## Part of a data file
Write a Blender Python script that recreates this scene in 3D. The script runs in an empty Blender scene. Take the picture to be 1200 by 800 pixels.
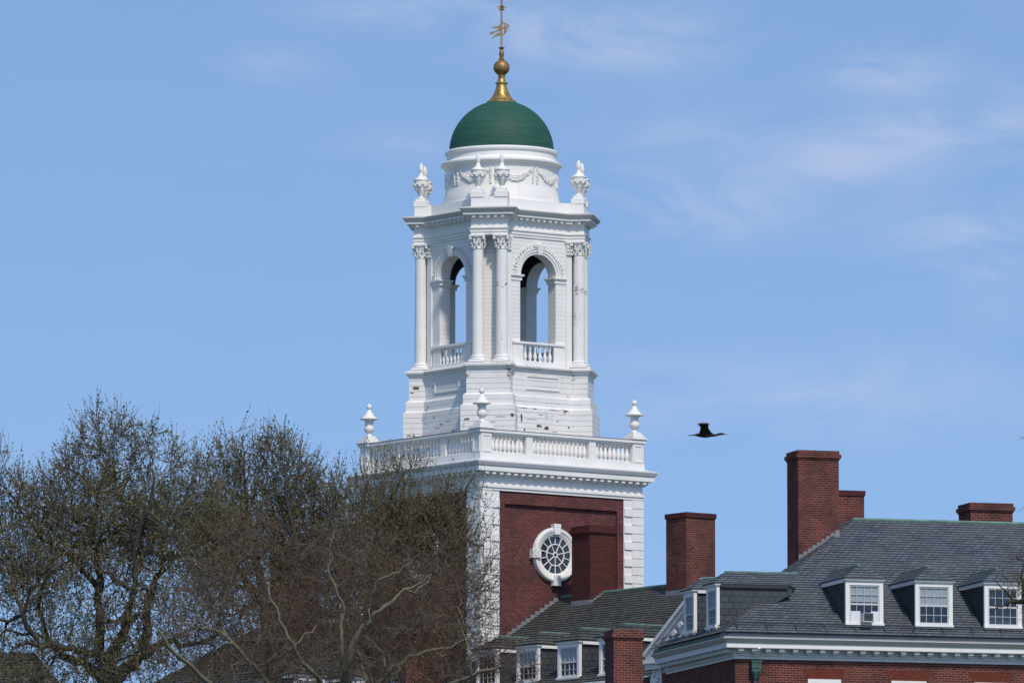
import bpy, bmesh, math, random
import numpy as np
from mathutils import Vector, Matrix, kdtree
R = math.radians
PI = math.pi
random.seed(7)
rng = np.random.default_rng(11)
SC = bpy.context.scene
COL = SC.collection

# ------------------------------------------------------------------ camera
cam_d = bpy.data.cameras.new('camera')
cam = bpy.data.objects.new('camera', cam_d)
COL.objects.link(cam)
TILT = math.atan(1100 / 9800)
cam.location = (0, 0, 2.0)
cam.rotation_euler = (PI / 2 + TILT, 0, 0)
cam_d.sensor_width = 36
cam_d.lens = 36 * 9800 / 1200
cam_d.clip_start = 1
cam_d.clip_end = 6000
SC.camera = cam

# ------------------------------------------------------------------ light
SUN_EL, SUN_X, SUN_Y = 50, 0.33, -0.95           # the sun stands high behind the camera, to its right
SUN_STRENGTH, SKY_STRENGTH, EXPOSURE = 3.0, 0.12, 0.0
sun_d = bpy.data.lights.new('sun', 'SUN')
sun_d.energy = SUN_STRENGTH
sun_d.angle = R(4.0)
sun_d.color = (1.0, 0.92, 0.80)
sun = bpy.data.objects.new('sun', sun_d)
COL.objects.link(sun)
h = math.hypot(SUN_X, SUN_Y)
sv = Vector((SUN_X / h * math.cos(R(SUN_EL)), SUN_Y / h * math.cos(R(SUN_EL)), math.sin(R(SUN_EL))))
sun.rotation_euler = sv.to_track_quat('Z', 'Y').to_euler()

world = bpy.data.worlds.new('World')
SC.world = world
world.use_nodes = True
wn, wl = world.node_tree.nodes, world.node_tree.links
wn.clear()
w_out = wn.new('ShaderNodeOutputWorld')
w_bg = wn.new('ShaderNodeBackground')
w_sky = wn.new('ShaderNodeTexSky')
w_sky.sky_type = 'NISHITA'
w_sky.sun_disc = False
w_sky.sun_elevation = R(SUN_EL)
w_sky.sun_rotation = math.atan2(SUN_X, SUN_Y)
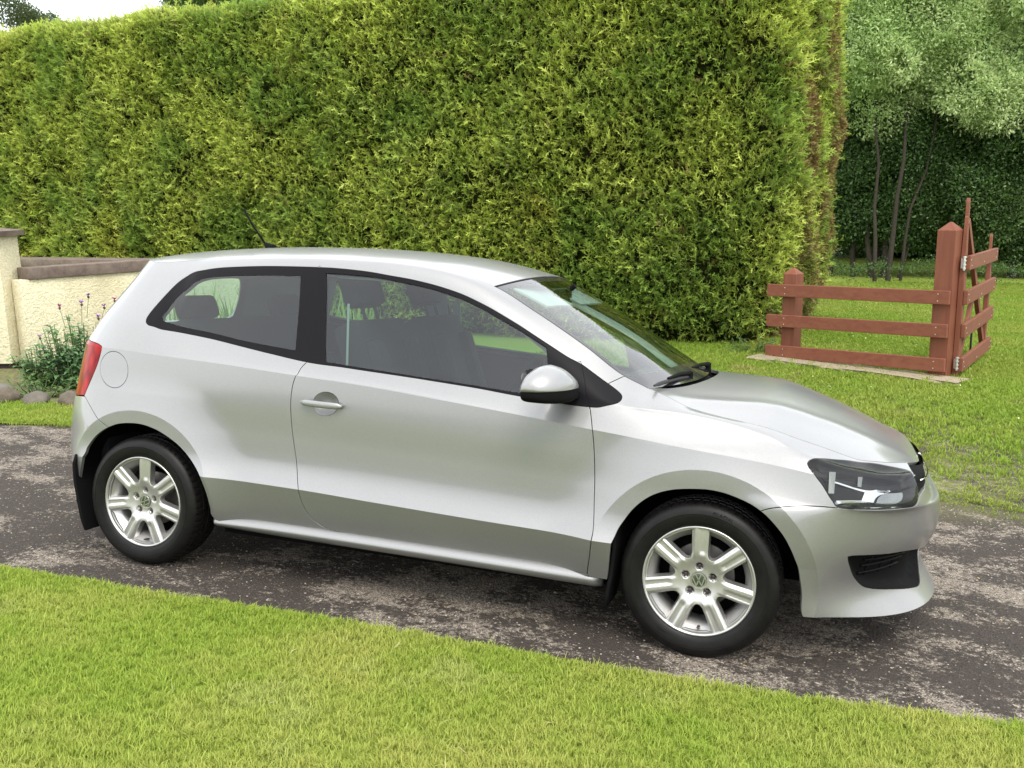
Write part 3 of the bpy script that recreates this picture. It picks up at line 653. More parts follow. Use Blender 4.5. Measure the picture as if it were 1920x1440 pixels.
# wipers
def wiper(px,py,tx,ty,label=None):
    bz=lambda x,y:float(wscreen(np.array([min(1,max(0,(x-.31-.06*(1-abs(y/.6)**2.2))/(.69)))]),np.array([y/.6]))[0,2])
    bm=bmesh.new()
    z0=bz(px,py); tube(bm,[(px,py,z0-.03),(px,py,z0+.035)],[.017,.014],12)
    tip=(tx,ty,bz(tx,ty)+.03); mid=((px+tx)/2,(py+ty)/2,(z0+.03+tip[2])/2+.006)
    tube(bm,[(px,py,z0+.03),mid,tip],[.011,.008,.006],8)
    o=bm_obj('wiper',bm,M_PLAST,car,40)
    bm=bmesh.new(); d=np.array([tx-px,ty-py]); d/=np.linalg.norm(d); pts=[]
    for k in np.linspace(-.26,.16,9):
        x=tx+d[0]*k; y=ty+d[1]*k; pts.append((x,y,bz(x,y)+.014+.006*(1-(k/.3)**2)))
    tube(bm,pts,[.004]+[.008]*7+[.004],6); bm_obj('blade',bm,M_SEAL,o)
    return o
wiper(1.075,-.22,1.03,-.49); wiper(1.085,.30,1.055,-.02)
# ---------------------------------------------------------------- headlights
def lamp_inner(sgn):
    """bezel, chrome reflector, projector box and indicator inside the clear cover"""
    V,F,NL=make_piece(ix['head_light'],None,None,gap=.001,depth=.006,off=0)
    f=lambda q:[(a[0],a[1]*sgn,a[2]) for a in q]
    if sgn<0: pass
    lens=mesh('headlight',f(V),F if sgn>0 else [t[::-1] for t in F],M_LENS,car,True,[(n[0],n[1]*sgn,n[2]) for n in (NL if sgn>0 else sum([NL[i:j][::-1] for i,j in zip(np.cumsum([0]+[len(q) for q in F])[:-1],np.cumsum([len(q) for q in F]))],[]))])
    # bowl: the same outline pushed in, chrome lower wing and black housing
    sel=np.nonzero(reg==ix['head_light'])[0]; tri=TRI[sel]; used,iv=np.unique(tri,return_inverse=True); tri=iv.reshape(-1,3)
    Pb=P3[used]; Nb=N3[used]; uv=V2[used]
    ctr=Pb.mean(0); poly=POLY['head']
    d=np.min(np.linalg.norm(uv[:,None,:]-poly[None],axis=2),axis=1); dep=np.clip(d/.03,0,1)**.6*.045+.003
    Q=Pb-Nb*dep[:,None]
    c2=uv[tri].mean(1)
    return lens,Q,tri,c2,Nb
M_LAMPIN=simple('lamp_housing_black',(.004,.004,.005),.45,0,0,.12)
M_REFL=simple('lamp_reflector',(.42,.43,.43),.22,1.)
M_BAR=simple('lamp_bar',(.16,.17,.155),.2,1.)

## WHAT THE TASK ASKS
Reproduce every record above exactly, omitting the pictures.

## RESULT FOR THIS EXERCISE
Write a Blender Python script that recreates this scene in 3D. The script runs in an empty Blender scene. Take the picture to be 1200 by 800 pixels.
import bpy, bmesh, math, random
import numpy as np
from mathutils import Vector, Matrix, kdtree
R = math.radians
PI = math.pi
random.seed(7)
rng = np.random.default_rng(11)
SC = bpy.context.scene
COL = SC.collection

# ------------------------------------------------------------------ camera
cam_d = bpy.data.cameras.new('camera')
cam = bpy.data.objects.new('camera', cam_d)
COL.objects.link(cam)
TILT = math.atan(1100 / 9800)
cam.location = (0, 0, 2.0)
cam.rotation_euler = (PI / 2 + TILT, 0, 0)
cam_d.sensor_width = 36
cam_d.lens = 36 * 9800 / 1200
cam_d.clip_start = 1
cam_d.clip_end = 6000
SC.camera = cam

# ------------------------------------------------------------------ light
SUN_EL, SUN_X, SUN_Y = 50, 0.33, -0.95           # the sun stands high behind the camera, to its right
SUN_STRENGTH, SKY_STRENGTH, EXPOSURE = 3.0, 0.12, 0.0
sun_d = bpy.data.lights.new('sun', 'SUN')
sun_d.energy = SUN_STRENGTH
sun_d.angle = R(4.0)
sun_d.color = (1.0, 0.92, 0.80)
sun = bpy.data.objects.new('sun', sun_d)
COL.objects.link(sun)
h = math.hypot(SUN_X, SUN_Y)
sv = Vector((SUN_X / h * math.cos(R(SUN_EL)), SUN_Y / h * math.cos(R(SUN_EL)), math.sin(R(SUN_EL))))
sun.rotation_euler = sv.to_track_quat('Z', 'Y').to_euler()

world = bpy.data.worlds.new('World')
SC.world = world
world.use_nodes = True
wn, wl = world.node_tree.nodes, world.node_tree.links
wn.clear()
w_out = wn.new('ShaderNodeOutputWorld')
w_bg = wn.new('ShaderNodeBackground')
w_sky = wn.new('ShaderNodeTexSky')
w_sky.sky_type = 'NISHITA'
w_sky.sun_disc = False
w_sky.sun_elevation = R(SUN_EL)
w_sky.sun_rotation = math.atan2(SUN_X, SUN_Y)
Write part 3 of the bpy script that recreates this picture. It picks up at line 653. More parts follow. Use Blender 4.5. Measure the picture as if it were 1920x1440 pixels.
# wipers
def wiper(px,py,tx,ty,label=None):
    bz=lambda x,y:float(wscreen(np.array([min(1,max(0,(x-.31-.06*(1-abs(y/.6)**2.2))/(.69)))]),np.array([y/.6]))[0,2])
    bm=bmesh.new()
    z0=bz(px,py); tube(bm,[(px,py,z0-.03),(px,py,z0+.035)],[.017,.014],12)
    tip=(tx,ty,bz(tx,ty)+.03); mid=((px+tx)/2,(py+ty)/2,(z0+.03+tip[2])/2+.006)
    tube(bm,[(px,py,z0+.03),mid,tip],[.011,.008,.006],8)
    o=bm_obj('wiper',bm,M_PLAST,car,40)
    bm=bmesh.new(); d=np.array([tx-px,ty-py]); d/=np.linalg.norm(d); pts=[]
    for k in np.linspace(-.26,.16,9):
        x=tx+d[0]*k; y=ty+d[1]*k; pts.append((x,y,bz(x,y)+.014+.006*(1-(k/.3)**2)))
    tube(bm,pts,[.004]+[.008]*7+[.004],6); bm_obj('blade',bm,M_SEAL,o)
    return o
wiper(1.075,-.22,1.03,-.49); wiper(1.085,.30,1.055,-.02)
# ---------------------------------------------------------------- headlights
def lamp_inner(sgn):
    """bezel, chrome reflector, projector box and indicator inside the clear cover"""
    V,F,NL=make_piece(ix['head_light'],None,None,gap=.001,depth=.006,off=0)
    f=lambda q:[(a[0],a[1]*sgn,a[2]) for a in q]
    if sgn<0: pass
    lens=mesh('headlight',f(V),F if sgn>0 else [t[::-1] for t in F],M_LENS,car,True,[(n[0],n[1]*sgn,n[2]) for n in (NL if sgn>0 else sum([NL[i:j][::-1] for i,j in zip(np.cumsum([0]+[len(q) for q in F])[:-1],np.cumsum([len(q) for q in F]))],[]))])
    # bowl: the same outline pushed in, chrome lower wing and black housing
    sel=np.nonzero(reg==ix['head_light'])[0]; tri=TRI[sel]; used,iv=np.unique(tri,return_inverse=True); tri=iv.reshape(-1,3)
    Pb=P3[used]; Nb=N3[used]; uv=V2[used]
    ctr=Pb.mean(0); poly=POLY['head']
    d=np.min(np.linalg.norm(uv[:,None,:]-poly[None],axis=2),axis=1); dep=np.clip(d/.03,0,1)**.6*.045+.003
    Q=Pb-Nb*dep[:,None]
    c2=uv[tri].mean(1)
    return lens,Q,tri,c2,Nb
M_LAMPIN=simple('lamp_housing_black',(.004,.004,.005),.45,0,0,.12)
M_REFL=simple('lamp_reflector',(.42,.43,.43),.22,1.)
M_BAR=simple('lamp_bar',(.16,.17,.155),.2,1.)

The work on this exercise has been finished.